2. might be a bit exciting - a bit of anger, conflict and all that. But do so many people really have to get their jollies from watching other people being humiliated? And would it really seem so amusing if your real-world boss started treating you like that? Or if the other kids in the playground started treating your child that way? Or if some tin-pot official with a bit of authority in this or any other country started making people's lives a misery just because he or she could get away with it?
I don't have a problem with people speaking their minds, criticising others, telling the truth as they see it, no matter who might get offended. I do have a problem with bullies who owe their position to putting others down, throwing temper tantrums and rule by fear. Not to mention TV companies encouraging this behaviour and packaging it as "entertainment". And what I have most of a problem with is one posing as the other - humiliating someone "for their own good" in the guise of providing useful advice. That's just despicable.

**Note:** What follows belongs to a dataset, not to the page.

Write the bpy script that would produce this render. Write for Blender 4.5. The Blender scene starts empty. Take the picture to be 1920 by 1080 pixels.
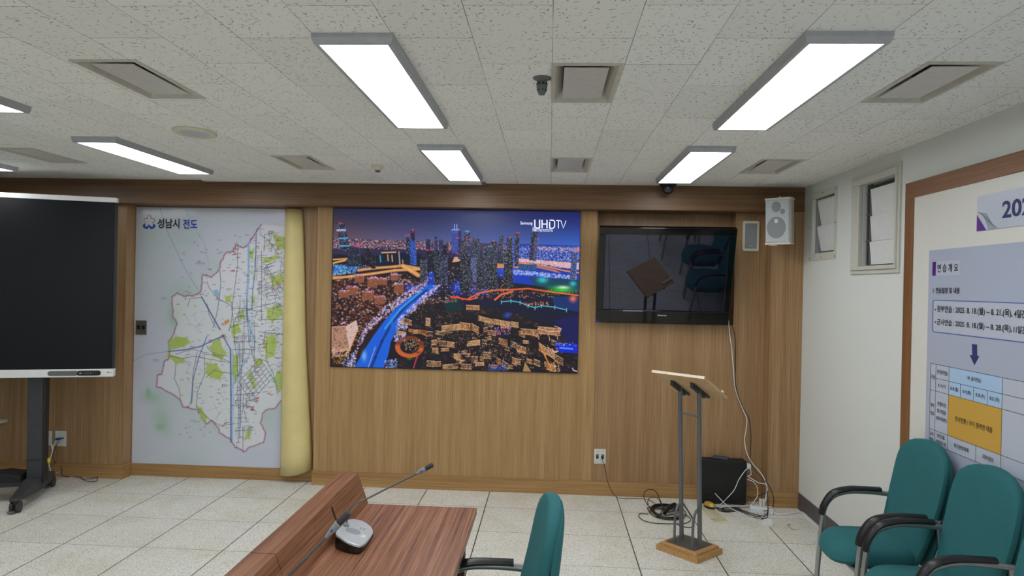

If you still feel the urge, feel free to watch Gordon Ramsay, Alan Sugar, et al parading their famously swollen senses of self-importance and unsightly lack of adult temper control for your televisual delectation. I'll just continue to make free with the "off" switch and assert my right to think of them as a bunch of sociopathic arses and go off and do something a little more interesting with my free time.
There - I feel better already. Splendid!